Guilderland School District prepares for deep cuts

Gov. David Paterson wrote a letter on Tuesday, Nov. 25, to state school board presidents and superintendents to warn them that without mid-year cuts this year, next year's budget will likely be on the chopping block instead.

Guilderland officials responded to the letter later that week, stating budget cuts could be detrimental to students and the community. They also cited some ways the district is planning to trim spending going forward.

Deeper reductions in education spending will now be required in next year's budget to close the state's budget gap, warned the governor's office in a written statement.

The state faces a $47 billion budget deficit over the next four years, including at least $1.5 billion this year and $12.5 billion next year, according state officials.

Paterson wrote in the letter that the need to reduce state funding for schools could have a silver lining for the education system.

"Perhaps this crisis presents an invaluable opportunity for us to improve the structure of our educational system and how it is financed. I welcome any suggestions you may have," Paterson wrote.

Information provided by the Guilderland School District indicated that state aid funds more than a quarter of the budget and is one of two major sources of funding for the district.

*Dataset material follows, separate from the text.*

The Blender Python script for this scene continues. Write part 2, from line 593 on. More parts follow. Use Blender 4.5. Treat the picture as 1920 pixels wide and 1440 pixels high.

"We recognize the fiscal crisis before us, and that we all need to play a part in solving the problem," said Superintendent John McGuire. "But significantly cutting funding to education will negatively impact our students and taxpayers."

The district has already made moves to cut spending to prepare for future state cuts. It has "realized $1.7 million in cost-avoidance savings by being more energy efficient," according to district officials. It has also saved more than $565,000 in health insurance by offering new prescription plans.

Spending has been partially frozen in several areas, including "paper consumption, copying and mailings, equipment, conferences, field trips, overtime, and the utilization of substitutes," according to district officials.